Solana Foundation launched Frontier Traders on June 17, a program that bundles cross-venue rebates, priority infrastructure, and account support for professional trading desks. The initiative aims to make Solana itself the trading venue by aggregating activity across its ecosystem, rather than leaving individual apps to compete for flow separately. The open question is whether rebate-driven volume will persist after incentives fade, especially with weekly DEX and perps volumes already showing declines.
A chain-level bid for professional flow
Traditional VIP programs are venue-specific, rewarding traders for volume on a single exchange. Frontier changes the unit of competition by tracking aggregate trading activity across all participating Solana venues and offering qualified VIPs rebates at any of them, according to Solana's announcement. The program targets market makers, high-frequency and prop trading firms, principal market makers, and sophisticated independent traders.
The taker VIP thresholds reveal the scale of the target audience. VIP 1 requires at least $10 million in 30-day volume. VIP 2 starts at $100 million with at least $5 million in open interest, while VIP 3 needs $500 million in volume and $10 million in open interest. VIP 4 demands $2 billion in volume and $25 million in open interest, and VIP 5 requires $5 billion in volume and $100 million in open interest. Firms expecting more than $10 billion in volume are asked to contact the program directly.
Solana said the founding program venues account for more than 90% of Solana spot and perpetuals trading activity. The launch list includes Jupiter, Phoenix, Raydium, Backpack Securities, Orca, Byreal, Phantom, Fomo, Titan, Dflow, Pump.fun, Axiom, Meteora, Ondo, xStocks, and OKX DEX. The breadth of that list enables the program to present fragmented activity as a single commercial package for traders who measure execution quality across venues.

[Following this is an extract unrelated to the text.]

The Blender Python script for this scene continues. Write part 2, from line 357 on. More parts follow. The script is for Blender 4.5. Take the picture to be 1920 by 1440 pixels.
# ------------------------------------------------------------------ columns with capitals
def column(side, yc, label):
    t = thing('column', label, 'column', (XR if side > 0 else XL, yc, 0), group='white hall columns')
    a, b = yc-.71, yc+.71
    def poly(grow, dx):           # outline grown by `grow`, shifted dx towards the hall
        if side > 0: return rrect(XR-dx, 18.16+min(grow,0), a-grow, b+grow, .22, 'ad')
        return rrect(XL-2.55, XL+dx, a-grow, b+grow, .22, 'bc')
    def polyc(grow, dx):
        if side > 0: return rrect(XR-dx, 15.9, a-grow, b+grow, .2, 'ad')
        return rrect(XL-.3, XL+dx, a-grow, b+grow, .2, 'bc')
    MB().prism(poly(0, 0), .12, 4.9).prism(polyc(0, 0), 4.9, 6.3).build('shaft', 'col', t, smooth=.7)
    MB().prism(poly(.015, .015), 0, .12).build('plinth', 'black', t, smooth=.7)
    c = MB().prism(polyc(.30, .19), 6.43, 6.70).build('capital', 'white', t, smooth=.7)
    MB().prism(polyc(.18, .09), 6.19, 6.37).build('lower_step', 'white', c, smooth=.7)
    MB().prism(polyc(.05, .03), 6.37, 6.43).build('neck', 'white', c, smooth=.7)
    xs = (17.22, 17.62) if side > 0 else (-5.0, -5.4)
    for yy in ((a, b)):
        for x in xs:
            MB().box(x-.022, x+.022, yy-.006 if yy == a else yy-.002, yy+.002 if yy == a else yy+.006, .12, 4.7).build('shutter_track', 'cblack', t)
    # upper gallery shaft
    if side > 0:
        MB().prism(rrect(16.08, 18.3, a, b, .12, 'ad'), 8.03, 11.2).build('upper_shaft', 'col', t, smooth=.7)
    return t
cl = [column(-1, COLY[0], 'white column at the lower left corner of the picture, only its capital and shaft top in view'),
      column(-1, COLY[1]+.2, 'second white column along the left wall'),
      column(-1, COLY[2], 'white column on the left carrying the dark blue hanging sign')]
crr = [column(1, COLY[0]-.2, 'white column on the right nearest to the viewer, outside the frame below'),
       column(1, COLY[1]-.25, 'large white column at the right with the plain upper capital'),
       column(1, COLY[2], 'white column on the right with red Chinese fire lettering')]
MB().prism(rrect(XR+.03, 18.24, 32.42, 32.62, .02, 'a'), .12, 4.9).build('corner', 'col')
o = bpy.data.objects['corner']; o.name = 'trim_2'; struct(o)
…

Infrastructure as execution support
While the rebate program gets the most attention, the infrastructure benefits send a sharper signal for the audience Solana is chasing. Qualified VIP members receive technical support and warm introductions to teams that can help them go live on Solana. The initial priority RPC program is in partnership with Triton and Helius, with priority RPC included for VIP 3 and above.
For a trading desk, RPC access is execution infrastructure. Helius markets a global Solana RPC across 11 regions with sub-100-millisecond latency and priority fee estimation. Triton's Pro Trading Centers describe Amsterdam and Tokyo setups designed for low read and write latency, co-location, validator routing, and Geyser streams, enabling trading software to react up to 400 milliseconds faster than standard RPC services.
By bundling those services with rebates, Solana is treating liquidity as much an operations problem as a fee problem. The package of execution economics and technical support aims to reduce the friction that keeps professional firms on centralized infrastructure, even when on-chain venues offer assets or settlement patterns they want.
Durable flow is the next test
Solana is making that pitch against a liquid but uneven market backdrop. SOL traded around $69.20, ranked seventh by market cap, with roughly $40.1 billion in market value and about $2.3 billion in 24-hour trading volume. The token was down about 17% over 30 days and roughly 19% over 90 days, putting the launch against a weaker medium-term chart.
DeFiLlama listed about $4.74 billion in Solana DeFi TVL and about $1.5 billion in 24-hour DEX volume. Solana stablecoins stood at near $15.2 billion, with USDC at around 48% dominance, while perps volume showed about $1.6 billion in 24-hour volume and roughly $351 million in open interest. That base gives Frontier enough flow, stablecoin liquidity, and derivatives activity to target for a professional incentive program.
Durability is the open issue. DeFiLlama showed weekly declines in Solana DEX and perps volume on June 20, so the program must prove it can keep high-quality flow after campaign prizes and rebates fade into routine economics. The program terms keep the launch in scope: the Solana Foundation does not endorse the listed protocols.